Mini-Review: Breathtaking. Maddin's style reaching its summit. Glimpses revealed themselves in "Careful", "Saddest Music..." and "Cowards bend the Knee", but here the fragmentary "blink-and-you-miss-it" editing, great compositions and weird, dark humor really come together and is even rendered touching, heartfelt through Rosselini's great narration and the all around expressive acting. I thought this approach only worked in short films (his superb "The Heart of the World"). I was wrong.

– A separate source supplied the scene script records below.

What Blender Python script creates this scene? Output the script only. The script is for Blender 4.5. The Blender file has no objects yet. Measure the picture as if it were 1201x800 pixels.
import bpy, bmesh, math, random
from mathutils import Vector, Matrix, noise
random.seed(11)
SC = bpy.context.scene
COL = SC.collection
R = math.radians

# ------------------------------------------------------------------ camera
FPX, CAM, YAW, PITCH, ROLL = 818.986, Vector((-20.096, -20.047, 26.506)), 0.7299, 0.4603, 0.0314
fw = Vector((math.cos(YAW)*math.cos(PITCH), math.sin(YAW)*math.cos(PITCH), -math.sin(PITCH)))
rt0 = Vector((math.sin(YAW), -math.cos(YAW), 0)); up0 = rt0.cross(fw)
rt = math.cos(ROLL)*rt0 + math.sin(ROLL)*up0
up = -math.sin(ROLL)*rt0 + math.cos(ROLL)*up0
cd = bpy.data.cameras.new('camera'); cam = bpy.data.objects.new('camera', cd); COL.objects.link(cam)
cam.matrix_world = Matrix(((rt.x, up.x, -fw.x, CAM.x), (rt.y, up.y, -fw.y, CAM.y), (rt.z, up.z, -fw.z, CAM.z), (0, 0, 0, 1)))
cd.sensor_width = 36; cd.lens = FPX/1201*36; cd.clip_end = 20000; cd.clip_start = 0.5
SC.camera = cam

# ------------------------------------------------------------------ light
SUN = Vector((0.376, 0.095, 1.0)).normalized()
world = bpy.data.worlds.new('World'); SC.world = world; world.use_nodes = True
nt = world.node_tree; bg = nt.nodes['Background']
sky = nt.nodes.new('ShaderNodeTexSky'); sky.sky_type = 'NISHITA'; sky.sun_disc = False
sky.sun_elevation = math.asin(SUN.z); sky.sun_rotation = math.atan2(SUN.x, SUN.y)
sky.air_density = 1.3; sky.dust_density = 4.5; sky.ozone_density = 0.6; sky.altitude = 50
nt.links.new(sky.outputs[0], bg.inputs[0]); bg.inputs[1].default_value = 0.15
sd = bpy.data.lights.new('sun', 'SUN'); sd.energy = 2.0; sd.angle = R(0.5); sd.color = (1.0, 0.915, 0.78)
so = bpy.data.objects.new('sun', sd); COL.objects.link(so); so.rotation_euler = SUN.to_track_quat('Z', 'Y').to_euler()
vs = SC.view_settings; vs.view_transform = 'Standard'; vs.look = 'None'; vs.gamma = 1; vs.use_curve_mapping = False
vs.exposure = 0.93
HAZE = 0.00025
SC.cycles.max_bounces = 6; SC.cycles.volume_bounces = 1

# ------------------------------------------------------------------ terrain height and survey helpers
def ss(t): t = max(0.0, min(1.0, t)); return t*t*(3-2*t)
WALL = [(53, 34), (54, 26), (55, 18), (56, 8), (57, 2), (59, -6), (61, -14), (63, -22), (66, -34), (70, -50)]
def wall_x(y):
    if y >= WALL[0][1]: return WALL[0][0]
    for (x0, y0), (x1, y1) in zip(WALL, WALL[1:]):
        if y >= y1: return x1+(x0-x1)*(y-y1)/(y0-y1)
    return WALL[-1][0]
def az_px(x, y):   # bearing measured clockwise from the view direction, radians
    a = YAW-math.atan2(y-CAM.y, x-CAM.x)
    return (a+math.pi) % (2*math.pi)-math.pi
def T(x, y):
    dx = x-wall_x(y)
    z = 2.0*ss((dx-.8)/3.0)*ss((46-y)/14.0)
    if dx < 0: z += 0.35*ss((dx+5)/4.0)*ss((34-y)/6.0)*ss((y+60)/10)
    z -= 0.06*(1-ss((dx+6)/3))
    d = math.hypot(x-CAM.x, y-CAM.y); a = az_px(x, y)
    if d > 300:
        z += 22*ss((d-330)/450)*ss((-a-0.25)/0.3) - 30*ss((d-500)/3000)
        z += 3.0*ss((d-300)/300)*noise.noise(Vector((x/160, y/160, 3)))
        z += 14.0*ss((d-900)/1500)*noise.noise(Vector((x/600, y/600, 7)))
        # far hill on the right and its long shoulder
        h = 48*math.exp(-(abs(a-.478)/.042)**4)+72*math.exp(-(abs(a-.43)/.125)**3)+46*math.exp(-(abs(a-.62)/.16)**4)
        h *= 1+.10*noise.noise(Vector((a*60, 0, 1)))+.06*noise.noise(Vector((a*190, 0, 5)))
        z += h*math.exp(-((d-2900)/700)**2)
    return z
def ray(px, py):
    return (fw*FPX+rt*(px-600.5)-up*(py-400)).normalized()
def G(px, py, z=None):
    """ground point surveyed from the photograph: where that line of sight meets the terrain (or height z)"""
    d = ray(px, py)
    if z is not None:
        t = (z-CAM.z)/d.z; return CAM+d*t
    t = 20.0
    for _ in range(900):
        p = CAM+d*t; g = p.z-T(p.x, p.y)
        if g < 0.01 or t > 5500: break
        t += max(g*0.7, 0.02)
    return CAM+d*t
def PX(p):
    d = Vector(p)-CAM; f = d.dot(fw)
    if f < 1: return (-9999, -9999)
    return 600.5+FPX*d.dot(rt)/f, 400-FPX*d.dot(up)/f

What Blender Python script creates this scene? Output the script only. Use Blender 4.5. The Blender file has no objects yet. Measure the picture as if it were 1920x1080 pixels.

This is cinema.
Mini-Review: Forget deep allegorical meaning and simple symbolism. 'George Washington' just starts, plays out and then ends in causal fashion, yes, but without any clear plot. It's simply a glimpse, a momentary snapshot, of the lives of a handful of young people in the middle of nowhere. Beautifully shot, amazingly acted and daringly slowly paced. Perhaps the closest you're gonna get to neorealism in modern American cinema?
Mini-Review: A visual poem. Switching between partial and complete silence, whilst imbuing every colorful technicolor composition with a yearning for the unknown and for a past often only hinted at. A rare movie at once weirdly comfortable and uncomfortable in its own skin, its own celluloid. Just like Travis (the main character). One of the best reflections on loneliness and the search for forgiveness I've ever seen.
Mini-Review: "There is no beauty here, only death and decay." Gripping and remarkably well photographed - the contours, light, darkness, shadows... it all comes together. The voodoo scene with dancing, banging of drums and more manic dancing is breathtaking. Or as the mother puts it: "The drums, the chanting, the lights!"
Mini-Review: Nothing but love for Balthazar - and Bresson. I don't just admire, but absolutely love his sparse, ascetic style. The scene where Marie and Gerard lie together in the hay takes all of 10 seconds, but is done with such flair it's almost unbelievable. Bresson chops, crops and shows that the elements left out are as important as the ones left in. A beautiful movie. In every way. Both perfectly raw and perfectly adjusted down to every last frame.